** START **

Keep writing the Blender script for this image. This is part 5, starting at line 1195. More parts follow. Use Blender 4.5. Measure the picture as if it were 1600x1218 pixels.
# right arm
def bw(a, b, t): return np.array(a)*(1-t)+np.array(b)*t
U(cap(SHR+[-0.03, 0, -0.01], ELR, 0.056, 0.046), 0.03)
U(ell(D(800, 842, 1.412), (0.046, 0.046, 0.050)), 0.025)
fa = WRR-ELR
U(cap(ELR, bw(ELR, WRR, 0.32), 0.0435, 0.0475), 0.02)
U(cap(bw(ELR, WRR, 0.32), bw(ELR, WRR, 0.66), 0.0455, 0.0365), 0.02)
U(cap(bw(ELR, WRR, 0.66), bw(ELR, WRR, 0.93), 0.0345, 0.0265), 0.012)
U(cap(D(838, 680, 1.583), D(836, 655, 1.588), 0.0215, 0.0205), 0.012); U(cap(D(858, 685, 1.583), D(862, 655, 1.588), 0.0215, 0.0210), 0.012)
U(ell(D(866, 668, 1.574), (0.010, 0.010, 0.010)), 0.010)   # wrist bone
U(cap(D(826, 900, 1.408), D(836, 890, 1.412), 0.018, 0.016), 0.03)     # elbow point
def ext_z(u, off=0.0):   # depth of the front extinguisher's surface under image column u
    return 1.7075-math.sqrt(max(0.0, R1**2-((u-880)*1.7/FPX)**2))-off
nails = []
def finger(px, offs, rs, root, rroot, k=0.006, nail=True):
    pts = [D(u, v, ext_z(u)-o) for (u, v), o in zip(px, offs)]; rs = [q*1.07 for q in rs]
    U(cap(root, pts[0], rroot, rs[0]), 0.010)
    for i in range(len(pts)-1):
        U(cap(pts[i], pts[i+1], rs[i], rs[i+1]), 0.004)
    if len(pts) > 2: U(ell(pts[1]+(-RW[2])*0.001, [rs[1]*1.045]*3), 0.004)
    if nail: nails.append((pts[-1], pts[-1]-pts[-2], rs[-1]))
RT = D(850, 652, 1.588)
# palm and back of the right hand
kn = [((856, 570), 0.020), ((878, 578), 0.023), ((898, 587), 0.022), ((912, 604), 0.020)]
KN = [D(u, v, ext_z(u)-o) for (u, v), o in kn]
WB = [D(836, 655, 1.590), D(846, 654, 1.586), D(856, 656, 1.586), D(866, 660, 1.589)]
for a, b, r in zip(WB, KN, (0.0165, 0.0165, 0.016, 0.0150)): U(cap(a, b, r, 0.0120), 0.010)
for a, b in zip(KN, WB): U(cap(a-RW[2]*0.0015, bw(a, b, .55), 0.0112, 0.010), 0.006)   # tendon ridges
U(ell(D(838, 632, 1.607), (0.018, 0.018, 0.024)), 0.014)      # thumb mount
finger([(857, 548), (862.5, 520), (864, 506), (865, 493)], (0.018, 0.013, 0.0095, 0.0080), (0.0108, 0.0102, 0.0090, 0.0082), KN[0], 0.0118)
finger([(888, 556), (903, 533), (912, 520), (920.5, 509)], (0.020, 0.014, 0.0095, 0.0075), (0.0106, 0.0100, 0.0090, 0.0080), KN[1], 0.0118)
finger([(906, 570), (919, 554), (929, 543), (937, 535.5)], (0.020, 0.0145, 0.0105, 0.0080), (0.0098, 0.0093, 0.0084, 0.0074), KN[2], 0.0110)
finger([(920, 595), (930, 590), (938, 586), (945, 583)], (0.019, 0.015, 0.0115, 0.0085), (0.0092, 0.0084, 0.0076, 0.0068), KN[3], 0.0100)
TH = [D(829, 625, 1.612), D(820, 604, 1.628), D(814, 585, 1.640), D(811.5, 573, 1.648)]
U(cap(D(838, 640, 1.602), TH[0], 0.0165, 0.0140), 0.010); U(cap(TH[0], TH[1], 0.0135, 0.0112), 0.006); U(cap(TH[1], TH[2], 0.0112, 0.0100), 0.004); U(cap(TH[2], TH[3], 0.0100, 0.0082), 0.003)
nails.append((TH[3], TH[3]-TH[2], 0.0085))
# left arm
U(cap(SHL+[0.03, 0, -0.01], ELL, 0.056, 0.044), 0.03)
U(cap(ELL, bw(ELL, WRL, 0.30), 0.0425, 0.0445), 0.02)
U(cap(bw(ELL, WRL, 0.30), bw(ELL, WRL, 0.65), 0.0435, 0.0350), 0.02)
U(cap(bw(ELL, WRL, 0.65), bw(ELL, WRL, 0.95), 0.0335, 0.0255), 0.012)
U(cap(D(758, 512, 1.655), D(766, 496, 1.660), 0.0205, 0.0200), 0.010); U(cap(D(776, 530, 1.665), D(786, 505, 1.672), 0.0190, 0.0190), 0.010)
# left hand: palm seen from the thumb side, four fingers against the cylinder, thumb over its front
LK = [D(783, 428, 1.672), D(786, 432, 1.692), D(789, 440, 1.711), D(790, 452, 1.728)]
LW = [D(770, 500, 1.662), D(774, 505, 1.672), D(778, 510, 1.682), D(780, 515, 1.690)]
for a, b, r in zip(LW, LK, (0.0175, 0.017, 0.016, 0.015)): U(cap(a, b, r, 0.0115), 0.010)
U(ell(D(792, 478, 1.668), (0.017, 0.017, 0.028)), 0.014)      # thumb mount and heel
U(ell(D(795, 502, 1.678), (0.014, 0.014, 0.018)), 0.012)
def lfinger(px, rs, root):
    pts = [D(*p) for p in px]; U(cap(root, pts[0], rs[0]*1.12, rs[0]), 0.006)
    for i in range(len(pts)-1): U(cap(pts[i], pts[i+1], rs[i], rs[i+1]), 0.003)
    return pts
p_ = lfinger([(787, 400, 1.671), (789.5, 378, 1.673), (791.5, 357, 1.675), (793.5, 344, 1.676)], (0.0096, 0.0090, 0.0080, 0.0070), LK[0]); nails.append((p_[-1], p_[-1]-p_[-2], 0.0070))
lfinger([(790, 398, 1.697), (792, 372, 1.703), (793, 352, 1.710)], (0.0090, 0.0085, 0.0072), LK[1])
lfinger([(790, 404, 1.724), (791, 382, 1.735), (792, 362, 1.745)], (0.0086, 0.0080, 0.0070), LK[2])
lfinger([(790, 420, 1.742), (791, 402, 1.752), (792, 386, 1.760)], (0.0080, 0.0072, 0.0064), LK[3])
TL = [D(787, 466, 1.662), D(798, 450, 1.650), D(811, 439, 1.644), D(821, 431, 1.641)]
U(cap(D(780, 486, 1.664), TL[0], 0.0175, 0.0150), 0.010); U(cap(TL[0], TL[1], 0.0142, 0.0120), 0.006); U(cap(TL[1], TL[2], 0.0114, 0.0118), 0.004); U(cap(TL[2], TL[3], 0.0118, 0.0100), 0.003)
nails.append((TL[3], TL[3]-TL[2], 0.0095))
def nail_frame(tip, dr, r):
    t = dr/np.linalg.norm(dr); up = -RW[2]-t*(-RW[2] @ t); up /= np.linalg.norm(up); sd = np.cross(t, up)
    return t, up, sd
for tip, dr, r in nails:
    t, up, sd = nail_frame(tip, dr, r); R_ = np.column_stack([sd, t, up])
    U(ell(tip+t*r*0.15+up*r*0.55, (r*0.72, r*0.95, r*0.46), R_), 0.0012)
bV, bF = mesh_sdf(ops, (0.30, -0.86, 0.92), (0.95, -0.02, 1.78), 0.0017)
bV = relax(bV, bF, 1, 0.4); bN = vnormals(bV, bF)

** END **

| The problem |
Write down the full listing again, exactly.

| Exercise answer |
Keep writing the Blender script for this image. This is part 5, starting at line 1195. More parts follow. Use Blender 4.5. Measure the picture as if it were 1600x1218 pixels.
# right arm
def bw(a, b, t): return np.array(a)*(1-t)+np.array(b)*t
U(cap(SHR+[-0.03, 0, -0.01], ELR, 0.056, 0.046), 0.03)
U(ell(D(800, 842, 1.412), (0.046, 0.046, 0.050)), 0.025)
fa = WRR-ELR
U(cap(ELR, bw(ELR, WRR, 0.32), 0.0435, 0.0475), 0.02)
U(cap(bw(ELR, WRR, 0.32), bw(ELR, WRR, 0.66), 0.0455, 0.0365), 0.02)
U(cap(bw(ELR, WRR, 0.66), bw(ELR, WRR, 0.93), 0.0345, 0.0265), 0.012)
U(cap(D(838, 680, 1.583), D(836, 655, 1.588), 0.0215, 0.0205), 0.012); U(cap(D(858, 685, 1.583), D(862, 655, 1.588), 0.0215, 0.0210), 0.012)
U(ell(D(866, 668, 1.574), (0.010, 0.010, 0.010)), 0.010)   # wrist bone
U(cap(D(826, 900, 1.408), D(836, 890, 1.412), 0.018, 0.016), 0.03)     # elbow point
def ext_z(u, off=0.0):   # depth of the front extinguisher's surface under image column u
    return 1.7075-math.sqrt(max(0.0, R1**2-((u-880)*1.7/FPX)**2))-off
nails = []
def finger(px, offs, rs, root, rroot, k=0.006, nail=True):
    pts = [D(u, v, ext_z(u)-o) for (u, v), o in zip(px, offs)]; rs = [q*1.07 for q in rs]
    U(cap(root, pts[0], rroot, rs[0]), 0.010)
    for i in range(len(pts)-1):
        U(cap(pts[i], pts[i+1], rs[i], rs[i+1]), 0.004)
    if len(pts) > 2: U(ell(pts[1]+(-RW[2])*0.001, [rs[1]*1.045]*3), 0.004)
    if nail: nails.append((pts[-1], pts[-1]-pts[-2], rs[-1]))
RT = D(850, 652, 1.588)
# palm and back of the right hand
kn = [((856, 570), 0.020), ((878, 578), 0.023), ((898, 587), 0.022), ((912, 604), 0.020)]
KN = [D(u, v, ext_z(u)-o) for (u, v), o in kn]
WB = [D(836, 655, 1.590), D(846, 654, 1.586), D(856, 656, 1.586), D(866, 660, 1.589)]
for a, b, r in zip(WB, KN, (0.0165, 0.0165, 0.016, 0.0150)): U(cap(a, b, r, 0.0120), 0.010)
for a, b in zip(KN, WB): U(cap(a-RW[2]*0.0015, bw(a, b, .55), 0.0112, 0.010), 0.006)   # tendon ridges
U(ell(D(838, 632, 1.607), (0.018, 0.018, 0.024)), 0.014)      # thumb mount
finger([(857, 548), (862.5, 520), (864, 506), (865, 493)], (0.018, 0.013, 0.0095, 0.0080), (0.0108, 0.0102, 0.0090, 0.0082), KN[0], 0.0118)
finger([(888, 556), (903, 533), (912, 520), (920.5, 509)], (0.020, 0.014, 0.0095, 0.0075), (0.0106, 0.0100, 0.0090, 0.0080), KN[1], 0.0118)
finger([(906, 570), (919, 554), (929, 543), (937, 535.5)], (0.020, 0.0145, 0.0105, 0.0080), (0.0098, 0.0093, 0.0084, 0.0074), KN[2], 0.0110)
finger([(920, 595), (930, 590), (938, 586), (945, 583)], (0.019, 0.015, 0.0115, 0.0085), (0.0092, 0.0084, 0.0076, 0.0068), KN[3], 0.0100)
TH = [D(829, 625, 1.612), D(820, 604, 1.628), D(814, 585, 1.640), D(811.5, 573, 1.648)]
U(cap(D(838, 640, 1.602), TH[0], 0.0165, 0.0140), 0.010); U(cap(TH[0], TH[1], 0.0135, 0.0112), 0.006); U(cap(TH[1], TH[2], 0.0112, 0.0100), 0.004); U(cap(TH[2], TH[3], 0.0100, 0.0082), 0.003)
nails.append((TH[3], TH[3]-TH[2], 0.0085))
# left arm
U(cap(SHL+[0.03, 0, -0.01], ELL, 0.056, 0.044), 0.03)
U(cap(ELL, bw(ELL, WRL, 0.30), 0.0425, 0.0445), 0.02)
U(cap(bw(ELL, WRL, 0.30), bw(ELL, WRL, 0.65), 0.0435, 0.0350), 0.02)
U(cap(bw(ELL, WRL, 0.65), bw(ELL, WRL, 0.95), 0.0335, 0.0255), 0.012)
U(cap(D(758, 512, 1.655), D(766, 496, 1.660), 0.0205, 0.0200), 0.010); U(cap(D(776, 530, 1.665), D(786, 505, 1.672), 0.0190, 0.0190), 0.010)
# left hand: palm seen from the thumb side, four fingers against the cylinder, thumb over its front
LK = [D(783, 428, 1.672), D(786, 432, 1.692), D(789, 440, 1.711), D(790, 452, 1.728)]
LW = [D(770, 500, 1.662), D(774, 505, 1.672), D(778, 510, 1.682), D(780, 515, 1.690)]
for a, b, r in zip(LW, LK, (0.0175, 0.017, 0.016, 0.015)): U(cap(a, b, r, 0.0115), 0.010)
U(ell(D(792, 478, 1.668), (0.017, 0.017, 0.028)), 0.014)      # thumb mount and heel
U(ell(D(795, 502, 1.678), (0.014, 0.014, 0.018)), 0.012)
def lfinger(px, rs, root):
    pts = [D(*p) for p in px]; U(cap(root, pts[0], rs[0]*1.12, rs[0]), 0.006)
    for i in range(len(pts)-1): U(cap(pts[i], pts[i+1], rs[i], rs[i+1]), 0.003)
    return pts
p_ = lfinger([(787, 400, 1.671), (789.5, 378, 1.673), (791.5, 357, 1.675), (793.5, 344, 1.676)], (0.0096, 0.0090, 0.0080, 0.0070), LK[0]); nails.append((p_[-1], p_[-1]-p_[-2], 0.0070))
lfinger([(790, 398, 1.697), (792, 372, 1.703), (793, 352, 1.710)], (0.0090, 0.0085, 0.0072), LK[1])
lfinger([(790, 404, 1.724), (791, 382, 1.735), (792, 362, 1.745)], (0.0086, 0.0080, 0.0070), LK[2])
lfinger([(790, 420, 1.742), (791, 402, 1.752), (792, 386, 1.760)], (0.0080, 0.0072, 0.0064), LK[3])
TL = [D(787, 466, 1.662), D(798, 450, 1.650), D(811, 439, 1.644), D(821, 431, 1.641)]
U(cap(D(780, 486, 1.664), TL[0], 0.0175, 0.0150), 0.010); U(cap(TL[0], TL[1], 0.0142, 0.0120), 0.006); U(cap(TL[1], TL[2], 0.0114, 0.0118), 0.004); U(cap(TL[2], TL[3], 0.0118, 0.0100), 0.003)
nails.append((TL[3], TL[3]-TL[2], 0.0095))
def nail_frame(tip, dr, r):
    t = dr/np.linalg.norm(dr); up = -RW[2]-t*(-RW[2] @ t); up /= np.linalg.norm(up); sd = np.cross(t, up)
    return t, up, sd
for tip, dr, r in nails:
    t, up, sd = nail_frame(tip, dr, r); R_ = np.column_stack([sd, t, up])
    U(ell(tip+t*r*0.15+up*r*0.55, (r*0.72, r*0.95, r*0.46), R_), 0.0012)
bV, bF = mesh_sdf(ops, (0.30, -0.86, 0.92), (0.95, -0.02, 1.78), 0.0017)
bV = relax(bV, bF, 1, 0.4); bN = vnormals(bV, bF)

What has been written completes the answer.